Aleggia il timore di una nuova guerra civile in Sudan del Sud. Mercoledì 26 marzo è stato arrestato Riek Machar, vicepresidente del paese e storico rivale del presidente Salva Kiir Mayardit. Nelle ultime settimane la tensione nel Paese è notevolmente cresciuta, passando dal piano verbale a quello del conflitto armato. «L’arresto da parte del presidente Salva Kiir costituisce un inganno, una violazione delle promesse, un mancato rispetto di un accordo e una mancanza di volonta’ politica di portare pace e stabilità nel Paese», ha denunciato il partito di opposizione. Secondo le prime ricostruzioni l’arresto sarebbe avvenuto nella casa di Machar, nella capitale Juba, e le forze del presidente si sarebbero servite di un convoglio di venti mezzi blindati. Non è ancora stato comunicato il motivo dell’arresto.

Il conflitto – A febbraio, il presidente Salva Kiir Mayardit ha licenziato 22 figure apicali del Movimento popolare di liberazione (Splm-io) senza alcun consulto preliminare. L’intento del presidente è anche quello di ridurre l’influenza delle fazioni politiche e etniche diverse da quelle dominanti. Infatti in Sudan del Sud il principale gruppo etnico è rappresentato dai Dinka, mentre in secondo piano c’è quello dei Neur, di cui fa parte anche Machar. Questi ultimi, attraverso il gruppo White Army, hanno risposto duramente all’operazione guidata dal presidente e hanno aperto il fuoco contro le Forze di difesa popolari del Sudan del Sud, dominate dai Dinka, nella zona di Nasir. La situazione è precipitata ulteriormente a marzo, quando le forze ribelli Neur sono riuscite a conquistare una base a militare. Durante gli scontri è stato anche abbattuto un elicottero della missione Onu Unmiss.

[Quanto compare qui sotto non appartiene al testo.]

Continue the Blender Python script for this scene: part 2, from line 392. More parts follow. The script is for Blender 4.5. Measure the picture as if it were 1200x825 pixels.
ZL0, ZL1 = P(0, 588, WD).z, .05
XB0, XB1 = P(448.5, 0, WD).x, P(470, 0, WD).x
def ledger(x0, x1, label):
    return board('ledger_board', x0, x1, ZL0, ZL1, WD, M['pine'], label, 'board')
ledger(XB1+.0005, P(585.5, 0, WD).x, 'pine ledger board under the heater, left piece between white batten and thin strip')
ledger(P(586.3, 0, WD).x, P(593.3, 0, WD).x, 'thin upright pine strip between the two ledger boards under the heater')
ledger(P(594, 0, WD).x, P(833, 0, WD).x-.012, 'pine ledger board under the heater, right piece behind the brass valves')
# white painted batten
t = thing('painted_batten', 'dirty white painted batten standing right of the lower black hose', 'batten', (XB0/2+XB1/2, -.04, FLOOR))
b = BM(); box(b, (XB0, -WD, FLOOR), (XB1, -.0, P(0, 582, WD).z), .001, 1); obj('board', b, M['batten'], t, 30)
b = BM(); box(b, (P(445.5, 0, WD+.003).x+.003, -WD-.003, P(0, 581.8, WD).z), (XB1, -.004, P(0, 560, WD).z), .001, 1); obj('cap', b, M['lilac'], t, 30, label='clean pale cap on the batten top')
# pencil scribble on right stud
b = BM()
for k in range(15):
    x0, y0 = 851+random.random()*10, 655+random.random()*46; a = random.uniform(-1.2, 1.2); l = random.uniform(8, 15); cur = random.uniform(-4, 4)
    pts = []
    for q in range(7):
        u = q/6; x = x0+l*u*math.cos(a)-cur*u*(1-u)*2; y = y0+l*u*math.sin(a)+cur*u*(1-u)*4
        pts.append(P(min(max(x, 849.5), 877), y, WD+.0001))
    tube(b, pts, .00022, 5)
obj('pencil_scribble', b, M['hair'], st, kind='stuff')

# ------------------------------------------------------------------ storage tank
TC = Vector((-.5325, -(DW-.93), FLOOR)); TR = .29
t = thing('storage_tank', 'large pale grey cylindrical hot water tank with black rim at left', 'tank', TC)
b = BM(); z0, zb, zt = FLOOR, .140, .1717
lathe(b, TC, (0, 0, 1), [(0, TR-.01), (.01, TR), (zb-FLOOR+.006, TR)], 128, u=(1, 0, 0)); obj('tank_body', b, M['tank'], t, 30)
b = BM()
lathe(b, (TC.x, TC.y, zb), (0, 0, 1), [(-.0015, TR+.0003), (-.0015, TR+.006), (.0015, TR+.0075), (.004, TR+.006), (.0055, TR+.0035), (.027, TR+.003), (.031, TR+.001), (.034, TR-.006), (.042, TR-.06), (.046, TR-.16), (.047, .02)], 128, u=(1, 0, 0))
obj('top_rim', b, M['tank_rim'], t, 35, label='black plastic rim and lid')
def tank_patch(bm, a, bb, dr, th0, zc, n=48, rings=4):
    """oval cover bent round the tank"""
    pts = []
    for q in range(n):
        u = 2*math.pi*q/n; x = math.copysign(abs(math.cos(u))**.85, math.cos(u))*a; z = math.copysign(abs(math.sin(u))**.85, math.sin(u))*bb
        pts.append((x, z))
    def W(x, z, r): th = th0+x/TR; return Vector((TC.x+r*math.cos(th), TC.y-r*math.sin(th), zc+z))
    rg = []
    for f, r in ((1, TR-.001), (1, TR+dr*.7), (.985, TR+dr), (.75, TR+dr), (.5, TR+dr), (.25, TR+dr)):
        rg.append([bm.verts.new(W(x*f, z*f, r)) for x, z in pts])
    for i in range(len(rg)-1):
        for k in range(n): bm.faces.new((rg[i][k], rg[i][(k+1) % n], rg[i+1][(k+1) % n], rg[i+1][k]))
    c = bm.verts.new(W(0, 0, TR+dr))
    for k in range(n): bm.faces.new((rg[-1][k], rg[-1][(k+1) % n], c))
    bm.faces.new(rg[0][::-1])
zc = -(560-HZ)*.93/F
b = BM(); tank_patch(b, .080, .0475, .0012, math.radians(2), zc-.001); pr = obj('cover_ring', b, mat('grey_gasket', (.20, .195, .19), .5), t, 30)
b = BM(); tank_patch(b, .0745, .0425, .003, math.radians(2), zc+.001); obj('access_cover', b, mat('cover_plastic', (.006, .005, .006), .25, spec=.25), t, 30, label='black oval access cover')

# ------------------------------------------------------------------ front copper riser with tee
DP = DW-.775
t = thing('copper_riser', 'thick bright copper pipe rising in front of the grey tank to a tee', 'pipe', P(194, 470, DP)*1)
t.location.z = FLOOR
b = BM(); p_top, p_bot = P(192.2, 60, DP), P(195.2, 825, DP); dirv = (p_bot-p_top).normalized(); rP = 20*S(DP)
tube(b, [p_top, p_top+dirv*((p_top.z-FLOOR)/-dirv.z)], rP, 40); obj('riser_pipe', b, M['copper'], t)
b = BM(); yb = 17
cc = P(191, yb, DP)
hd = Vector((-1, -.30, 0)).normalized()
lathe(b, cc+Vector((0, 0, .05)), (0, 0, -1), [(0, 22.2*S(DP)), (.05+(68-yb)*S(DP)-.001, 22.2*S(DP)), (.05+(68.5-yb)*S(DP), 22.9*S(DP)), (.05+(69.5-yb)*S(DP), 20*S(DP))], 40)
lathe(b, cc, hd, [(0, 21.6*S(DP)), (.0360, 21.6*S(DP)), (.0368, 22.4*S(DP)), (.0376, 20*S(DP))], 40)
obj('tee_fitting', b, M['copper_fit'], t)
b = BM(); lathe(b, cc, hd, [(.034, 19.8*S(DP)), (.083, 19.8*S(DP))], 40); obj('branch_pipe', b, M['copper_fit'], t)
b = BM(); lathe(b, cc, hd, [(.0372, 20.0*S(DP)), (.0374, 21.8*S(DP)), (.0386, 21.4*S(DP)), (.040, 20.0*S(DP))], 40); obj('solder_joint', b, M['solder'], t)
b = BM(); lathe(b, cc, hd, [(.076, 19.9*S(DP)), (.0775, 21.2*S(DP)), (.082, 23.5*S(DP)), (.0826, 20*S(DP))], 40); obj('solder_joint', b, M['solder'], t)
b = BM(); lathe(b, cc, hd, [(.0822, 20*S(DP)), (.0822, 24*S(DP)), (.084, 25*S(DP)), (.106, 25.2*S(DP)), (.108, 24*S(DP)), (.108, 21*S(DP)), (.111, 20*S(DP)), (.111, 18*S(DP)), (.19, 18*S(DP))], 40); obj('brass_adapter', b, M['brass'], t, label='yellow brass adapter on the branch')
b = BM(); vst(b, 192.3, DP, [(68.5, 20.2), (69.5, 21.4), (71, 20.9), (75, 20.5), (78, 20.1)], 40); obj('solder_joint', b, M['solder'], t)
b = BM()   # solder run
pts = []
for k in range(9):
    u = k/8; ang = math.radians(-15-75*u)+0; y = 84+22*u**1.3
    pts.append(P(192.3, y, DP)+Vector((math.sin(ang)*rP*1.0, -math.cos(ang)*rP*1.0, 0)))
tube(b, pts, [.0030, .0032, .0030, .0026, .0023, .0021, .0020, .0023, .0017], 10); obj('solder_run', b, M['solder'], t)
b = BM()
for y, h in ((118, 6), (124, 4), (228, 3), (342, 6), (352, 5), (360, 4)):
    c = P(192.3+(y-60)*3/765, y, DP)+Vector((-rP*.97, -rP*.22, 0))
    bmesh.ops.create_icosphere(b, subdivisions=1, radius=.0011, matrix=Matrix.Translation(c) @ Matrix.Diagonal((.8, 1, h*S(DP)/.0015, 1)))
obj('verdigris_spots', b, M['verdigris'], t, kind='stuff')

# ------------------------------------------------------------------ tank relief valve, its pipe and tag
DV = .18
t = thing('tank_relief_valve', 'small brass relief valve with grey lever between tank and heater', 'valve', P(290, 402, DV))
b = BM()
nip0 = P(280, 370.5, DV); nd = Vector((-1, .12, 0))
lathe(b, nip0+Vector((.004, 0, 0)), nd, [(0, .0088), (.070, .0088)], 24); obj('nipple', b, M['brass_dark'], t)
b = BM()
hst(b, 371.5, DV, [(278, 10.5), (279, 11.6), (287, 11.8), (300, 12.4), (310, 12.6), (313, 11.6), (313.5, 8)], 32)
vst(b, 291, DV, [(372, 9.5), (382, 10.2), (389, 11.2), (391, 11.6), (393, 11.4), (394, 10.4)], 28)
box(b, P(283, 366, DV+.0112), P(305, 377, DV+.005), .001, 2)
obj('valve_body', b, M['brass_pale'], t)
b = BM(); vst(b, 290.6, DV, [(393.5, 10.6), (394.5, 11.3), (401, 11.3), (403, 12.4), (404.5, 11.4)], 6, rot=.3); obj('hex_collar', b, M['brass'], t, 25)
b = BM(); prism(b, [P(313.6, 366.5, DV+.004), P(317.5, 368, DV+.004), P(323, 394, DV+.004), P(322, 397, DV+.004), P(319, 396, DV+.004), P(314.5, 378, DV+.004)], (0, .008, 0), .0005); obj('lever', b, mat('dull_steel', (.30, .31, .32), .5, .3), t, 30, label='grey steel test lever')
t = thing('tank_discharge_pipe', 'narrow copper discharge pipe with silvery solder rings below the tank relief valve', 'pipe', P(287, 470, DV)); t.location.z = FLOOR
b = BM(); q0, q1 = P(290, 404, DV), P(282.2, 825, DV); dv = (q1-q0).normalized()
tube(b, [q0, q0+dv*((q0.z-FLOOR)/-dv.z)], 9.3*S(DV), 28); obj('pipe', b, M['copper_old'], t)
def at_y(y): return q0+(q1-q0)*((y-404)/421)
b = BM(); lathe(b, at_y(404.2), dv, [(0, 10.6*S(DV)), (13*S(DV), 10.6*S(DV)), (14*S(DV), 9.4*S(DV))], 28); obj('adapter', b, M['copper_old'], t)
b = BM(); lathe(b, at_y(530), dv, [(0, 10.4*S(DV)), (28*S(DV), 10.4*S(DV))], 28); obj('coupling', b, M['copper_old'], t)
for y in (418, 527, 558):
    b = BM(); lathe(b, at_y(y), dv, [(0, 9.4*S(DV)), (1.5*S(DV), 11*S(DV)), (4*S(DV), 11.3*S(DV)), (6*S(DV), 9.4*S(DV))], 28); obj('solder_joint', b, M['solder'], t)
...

La guerra civile 2013-2018 – L’escalation del conflitto preoccupa e fa riemergere brutti ricordi. Si teme che possa riprendere la guerra civile che ha causato 400.000 morti tra il 2013 e il 2018. La storia sembra ripetersi perché anche all’ora il presidente Salva Kiir estromise Machar dal governo di unità nazionale provocando così l’insurrezione delle milizie Neur. Una soluzione parziale si è trovata con il trattato di pace del 2018 che ha interrotto la guerra civile promettendo un’equa distribuzione dei proventi del petrolio e una giusta rappresentanza politica per i vari gruppi etnici. Tuttavia in questi anni non sono stati raggiunti risultati significativi: il Paese vive una grave crisi finanziaria dovuta soprattutto al crollo delle esportazioni di petrolio in seguito alla chiusura del Grande oleodotto del Nilo.

Il presidente – Il Sudan del Sud è diventato uno Stato indipendente nel 2011 a seguito di un referendum approvato dal 98,83% dei votanti. Sin dalla secessione dal Sudan  il presidente è Salva Kiir Mayaradit e fino ad oggi non ci sono state elezioni. Dovevano esserci nel 2024 ma il presidente ha deciso di rinviarle al 2026, citando la scarsità di risorse economiche. La scelta è stata pesantemente criticata dalla politica internazionale che l’ha interpretata come un segnale di deriva autoritaria ed etnocentrica. Salva Kir ha 73 anni e le sue condizioni di salute sono precarie. Nonostante questo non intende farsi da parte e sta preparando il terreno per una successione pilotata.